Gerçekten de ülkemizdeki iş kazaları nedeniyle ölüm
istatistiklerine bakıldığında, ölümlerin daha çok tarım
(özellikle mevsimlik işçiler), inşaat ve maden sektörlerinde çalışan “en
eğitimsiz” işçi kesimleri arasında yoğunlaştığı görülmektedir. Kuşkusuz
hekimlik veya öğretmenlik yaparken uğradıkları şiddet veya şantiyelerde
mühendislik yaparken kazalar nedeniyle yaşamlarını yitiren üniversite mezunu
emekçiler de vardır, fakat bu ölümler, işçi sınıfının diğer kesimlerinin maruz
kaldığı ölümlerle kıyaslandığında gerek sayı, gerekse oran olarak oldukça
düşüktür.
Miles yasası nedeniyle, yaşamlarını
iş kazalarında yitiren emekçilerin oturdukları yerden faklı bir yerde oturmakta
olan aydınlarımızın gündemine yalnızca çok büyük sayıda ölümlerin yaşandığı iş
kazaları oldukça kısa bir süre için girebilmekte ve bir sonraki büyük sayıda
ölümün yaşanacağı yeni iş kazasına kadar aralarda gerçekleşen gündelik 3 – 5 işçinin
yaşamını yitirdiği iş kazaları görmezden gelinmektedir. Türkiye’de işçiler
aydınların gündemine girebilmek için “toplu” halde ölmek zorundadır, perakende
ölümler üzerine konuşmaya değer bulunmamaktadır.
Akif Akalın
Kaynaklar
Anadolu Ajansı. (2014). Employers to blame for mine accident: Turkey
president. 29 October 2014 21:37 (Last updated 30 October 2014 08:44). http://www.aa.com.tr/en/turkey/412353--employers-to-blame-for-mine-accident-turkey-president.
(Erişim: 31 Ekim 2014).
Eurostat (2014). Health and safety at work statistics.
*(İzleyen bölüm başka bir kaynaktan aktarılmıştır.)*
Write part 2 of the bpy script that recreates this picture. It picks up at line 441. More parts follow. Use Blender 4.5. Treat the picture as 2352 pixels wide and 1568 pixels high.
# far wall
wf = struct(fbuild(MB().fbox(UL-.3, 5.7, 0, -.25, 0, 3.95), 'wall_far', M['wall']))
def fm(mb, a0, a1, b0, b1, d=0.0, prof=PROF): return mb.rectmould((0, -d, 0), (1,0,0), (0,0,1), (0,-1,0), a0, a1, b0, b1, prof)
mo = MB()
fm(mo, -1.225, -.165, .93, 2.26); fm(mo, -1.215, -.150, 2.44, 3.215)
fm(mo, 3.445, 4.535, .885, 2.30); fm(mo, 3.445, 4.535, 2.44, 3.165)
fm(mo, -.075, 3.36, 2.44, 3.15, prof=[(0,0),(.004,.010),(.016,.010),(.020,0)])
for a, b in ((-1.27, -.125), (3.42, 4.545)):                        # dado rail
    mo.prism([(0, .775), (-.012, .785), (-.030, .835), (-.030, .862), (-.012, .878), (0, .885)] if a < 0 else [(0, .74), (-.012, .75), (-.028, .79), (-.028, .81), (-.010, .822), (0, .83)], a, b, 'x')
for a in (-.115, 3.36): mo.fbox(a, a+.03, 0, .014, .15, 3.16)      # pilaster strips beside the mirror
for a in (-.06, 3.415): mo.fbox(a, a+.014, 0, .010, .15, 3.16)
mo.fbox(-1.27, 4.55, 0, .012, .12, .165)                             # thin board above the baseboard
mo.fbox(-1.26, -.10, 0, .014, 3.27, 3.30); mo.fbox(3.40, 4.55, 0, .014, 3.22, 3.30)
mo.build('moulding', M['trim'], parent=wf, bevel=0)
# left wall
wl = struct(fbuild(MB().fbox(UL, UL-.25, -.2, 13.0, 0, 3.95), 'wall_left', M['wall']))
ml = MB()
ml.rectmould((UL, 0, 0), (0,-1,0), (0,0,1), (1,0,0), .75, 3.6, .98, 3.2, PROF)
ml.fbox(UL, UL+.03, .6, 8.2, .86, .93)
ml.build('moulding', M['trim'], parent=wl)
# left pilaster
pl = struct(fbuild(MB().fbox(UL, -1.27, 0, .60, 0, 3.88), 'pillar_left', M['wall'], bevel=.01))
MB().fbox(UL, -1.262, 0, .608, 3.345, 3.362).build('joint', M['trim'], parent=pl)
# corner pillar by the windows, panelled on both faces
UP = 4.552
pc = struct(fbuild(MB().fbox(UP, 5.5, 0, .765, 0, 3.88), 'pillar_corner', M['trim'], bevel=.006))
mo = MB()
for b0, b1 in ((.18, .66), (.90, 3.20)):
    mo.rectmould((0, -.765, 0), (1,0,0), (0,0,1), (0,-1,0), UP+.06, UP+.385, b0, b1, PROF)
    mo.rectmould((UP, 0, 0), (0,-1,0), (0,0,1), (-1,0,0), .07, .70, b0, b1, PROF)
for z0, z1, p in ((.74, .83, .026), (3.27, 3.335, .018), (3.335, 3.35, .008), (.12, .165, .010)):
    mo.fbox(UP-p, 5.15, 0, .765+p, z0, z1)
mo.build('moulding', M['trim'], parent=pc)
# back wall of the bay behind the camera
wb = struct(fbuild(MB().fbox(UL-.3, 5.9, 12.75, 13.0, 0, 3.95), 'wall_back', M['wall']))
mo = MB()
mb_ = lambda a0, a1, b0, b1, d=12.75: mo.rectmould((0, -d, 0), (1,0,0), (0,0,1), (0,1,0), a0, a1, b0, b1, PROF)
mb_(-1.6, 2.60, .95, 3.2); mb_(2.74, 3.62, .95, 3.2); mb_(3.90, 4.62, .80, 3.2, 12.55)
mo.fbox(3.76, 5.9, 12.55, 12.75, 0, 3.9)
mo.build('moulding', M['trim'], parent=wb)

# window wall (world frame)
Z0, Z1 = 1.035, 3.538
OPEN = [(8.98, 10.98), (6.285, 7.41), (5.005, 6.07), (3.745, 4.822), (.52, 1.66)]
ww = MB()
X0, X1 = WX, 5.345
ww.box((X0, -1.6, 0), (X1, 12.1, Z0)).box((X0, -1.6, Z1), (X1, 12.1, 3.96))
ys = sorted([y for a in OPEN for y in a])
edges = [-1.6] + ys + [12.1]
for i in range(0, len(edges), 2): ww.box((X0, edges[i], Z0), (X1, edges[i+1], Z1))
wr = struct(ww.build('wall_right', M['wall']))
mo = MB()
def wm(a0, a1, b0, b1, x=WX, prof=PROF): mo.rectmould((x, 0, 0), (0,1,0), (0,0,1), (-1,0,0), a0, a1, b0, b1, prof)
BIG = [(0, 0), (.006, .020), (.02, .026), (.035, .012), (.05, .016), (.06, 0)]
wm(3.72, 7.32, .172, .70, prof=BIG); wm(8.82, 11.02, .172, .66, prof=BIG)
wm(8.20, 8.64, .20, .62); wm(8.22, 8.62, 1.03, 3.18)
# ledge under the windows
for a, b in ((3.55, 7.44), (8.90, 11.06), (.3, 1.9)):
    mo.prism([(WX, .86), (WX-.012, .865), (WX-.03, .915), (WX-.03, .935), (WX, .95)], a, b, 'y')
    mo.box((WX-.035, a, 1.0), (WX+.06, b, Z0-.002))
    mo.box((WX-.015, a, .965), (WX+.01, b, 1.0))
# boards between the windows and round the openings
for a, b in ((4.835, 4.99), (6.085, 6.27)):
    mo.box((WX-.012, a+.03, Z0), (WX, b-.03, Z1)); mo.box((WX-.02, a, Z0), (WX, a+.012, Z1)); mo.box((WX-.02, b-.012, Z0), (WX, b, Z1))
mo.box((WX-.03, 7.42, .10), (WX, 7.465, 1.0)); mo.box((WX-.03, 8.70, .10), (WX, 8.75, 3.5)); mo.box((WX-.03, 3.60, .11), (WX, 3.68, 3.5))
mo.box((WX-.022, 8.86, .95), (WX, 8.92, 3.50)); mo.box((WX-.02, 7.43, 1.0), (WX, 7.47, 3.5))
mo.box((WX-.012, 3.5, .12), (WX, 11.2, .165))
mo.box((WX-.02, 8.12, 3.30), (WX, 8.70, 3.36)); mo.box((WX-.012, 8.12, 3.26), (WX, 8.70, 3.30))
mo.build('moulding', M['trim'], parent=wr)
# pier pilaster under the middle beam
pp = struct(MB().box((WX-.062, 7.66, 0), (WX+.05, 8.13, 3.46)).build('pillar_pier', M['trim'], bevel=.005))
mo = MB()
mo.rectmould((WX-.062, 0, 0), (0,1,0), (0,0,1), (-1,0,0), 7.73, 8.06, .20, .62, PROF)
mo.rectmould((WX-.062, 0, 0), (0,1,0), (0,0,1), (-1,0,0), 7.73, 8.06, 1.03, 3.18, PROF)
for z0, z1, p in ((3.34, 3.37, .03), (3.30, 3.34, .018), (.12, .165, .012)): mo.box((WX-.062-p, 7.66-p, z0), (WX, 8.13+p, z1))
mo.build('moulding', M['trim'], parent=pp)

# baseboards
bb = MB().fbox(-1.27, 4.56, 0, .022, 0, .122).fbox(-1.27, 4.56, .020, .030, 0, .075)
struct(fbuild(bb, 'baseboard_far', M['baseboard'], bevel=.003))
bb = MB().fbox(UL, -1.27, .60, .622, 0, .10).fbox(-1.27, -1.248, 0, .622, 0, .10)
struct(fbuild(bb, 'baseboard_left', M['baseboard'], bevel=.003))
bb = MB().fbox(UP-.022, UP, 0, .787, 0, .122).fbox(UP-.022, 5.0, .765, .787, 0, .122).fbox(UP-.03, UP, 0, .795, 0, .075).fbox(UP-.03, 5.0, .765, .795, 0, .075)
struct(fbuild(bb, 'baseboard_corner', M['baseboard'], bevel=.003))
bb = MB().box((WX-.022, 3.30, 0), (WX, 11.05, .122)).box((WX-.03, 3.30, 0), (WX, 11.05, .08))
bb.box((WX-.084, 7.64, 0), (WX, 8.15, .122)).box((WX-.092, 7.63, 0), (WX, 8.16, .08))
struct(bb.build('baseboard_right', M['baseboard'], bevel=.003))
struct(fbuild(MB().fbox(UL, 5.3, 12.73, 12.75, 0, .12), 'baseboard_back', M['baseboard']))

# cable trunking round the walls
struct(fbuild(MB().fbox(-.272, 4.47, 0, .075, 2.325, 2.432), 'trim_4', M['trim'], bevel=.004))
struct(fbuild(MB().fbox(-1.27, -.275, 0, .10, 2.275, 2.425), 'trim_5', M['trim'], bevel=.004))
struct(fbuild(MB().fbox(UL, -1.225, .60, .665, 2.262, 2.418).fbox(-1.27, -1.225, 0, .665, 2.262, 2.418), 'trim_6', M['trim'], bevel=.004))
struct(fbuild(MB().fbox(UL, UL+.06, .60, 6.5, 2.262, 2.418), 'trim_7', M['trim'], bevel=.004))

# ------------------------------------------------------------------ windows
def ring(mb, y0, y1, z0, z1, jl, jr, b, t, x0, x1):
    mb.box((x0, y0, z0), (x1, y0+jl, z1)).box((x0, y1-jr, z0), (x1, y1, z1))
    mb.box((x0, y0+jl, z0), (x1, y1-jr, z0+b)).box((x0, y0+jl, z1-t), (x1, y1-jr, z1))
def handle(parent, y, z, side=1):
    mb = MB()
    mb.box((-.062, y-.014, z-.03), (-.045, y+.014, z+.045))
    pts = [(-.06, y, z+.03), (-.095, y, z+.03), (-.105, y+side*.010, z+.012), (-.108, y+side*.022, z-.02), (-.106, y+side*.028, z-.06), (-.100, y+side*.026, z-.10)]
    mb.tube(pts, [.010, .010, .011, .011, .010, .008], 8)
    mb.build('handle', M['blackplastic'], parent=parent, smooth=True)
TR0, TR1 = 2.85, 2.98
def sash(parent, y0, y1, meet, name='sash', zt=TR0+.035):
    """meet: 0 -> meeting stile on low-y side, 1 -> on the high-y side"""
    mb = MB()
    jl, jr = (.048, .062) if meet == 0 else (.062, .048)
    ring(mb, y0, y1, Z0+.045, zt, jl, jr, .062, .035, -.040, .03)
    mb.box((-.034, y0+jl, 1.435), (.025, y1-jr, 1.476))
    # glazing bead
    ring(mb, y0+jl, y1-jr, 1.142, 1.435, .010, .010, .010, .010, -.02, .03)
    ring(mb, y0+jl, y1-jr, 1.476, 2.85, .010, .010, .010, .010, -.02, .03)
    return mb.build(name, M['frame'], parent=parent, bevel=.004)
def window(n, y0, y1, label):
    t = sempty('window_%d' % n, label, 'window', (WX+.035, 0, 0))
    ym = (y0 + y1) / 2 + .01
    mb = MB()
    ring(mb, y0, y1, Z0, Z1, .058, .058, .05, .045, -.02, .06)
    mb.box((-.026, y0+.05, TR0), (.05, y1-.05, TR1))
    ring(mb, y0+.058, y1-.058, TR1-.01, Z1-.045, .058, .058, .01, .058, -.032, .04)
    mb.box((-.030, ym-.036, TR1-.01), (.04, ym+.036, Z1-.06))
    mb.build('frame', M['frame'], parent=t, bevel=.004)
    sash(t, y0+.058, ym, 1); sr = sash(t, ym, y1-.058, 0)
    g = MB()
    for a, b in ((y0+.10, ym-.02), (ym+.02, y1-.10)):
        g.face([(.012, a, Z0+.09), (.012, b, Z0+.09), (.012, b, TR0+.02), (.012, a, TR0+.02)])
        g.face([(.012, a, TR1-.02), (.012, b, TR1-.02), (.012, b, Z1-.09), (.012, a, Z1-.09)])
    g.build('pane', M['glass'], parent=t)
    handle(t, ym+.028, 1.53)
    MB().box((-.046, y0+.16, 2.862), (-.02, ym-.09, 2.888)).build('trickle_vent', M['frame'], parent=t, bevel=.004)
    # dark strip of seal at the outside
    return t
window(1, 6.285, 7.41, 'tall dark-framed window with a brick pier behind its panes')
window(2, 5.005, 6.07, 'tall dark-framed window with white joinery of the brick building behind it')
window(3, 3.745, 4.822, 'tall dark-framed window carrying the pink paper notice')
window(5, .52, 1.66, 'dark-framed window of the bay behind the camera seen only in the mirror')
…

Number of serious and fatal accidents at work, 2011. http://epp.eurostat.ec.europa.eu/statistics_explained/index.php/Health_and_safety_at_work_statistics.
(Erişim: 31 Ekim 2014).
Miles, RE Jr. (1978). The origin and
meaning of Miles Law. Public Administration Review, 38: 399 – 403.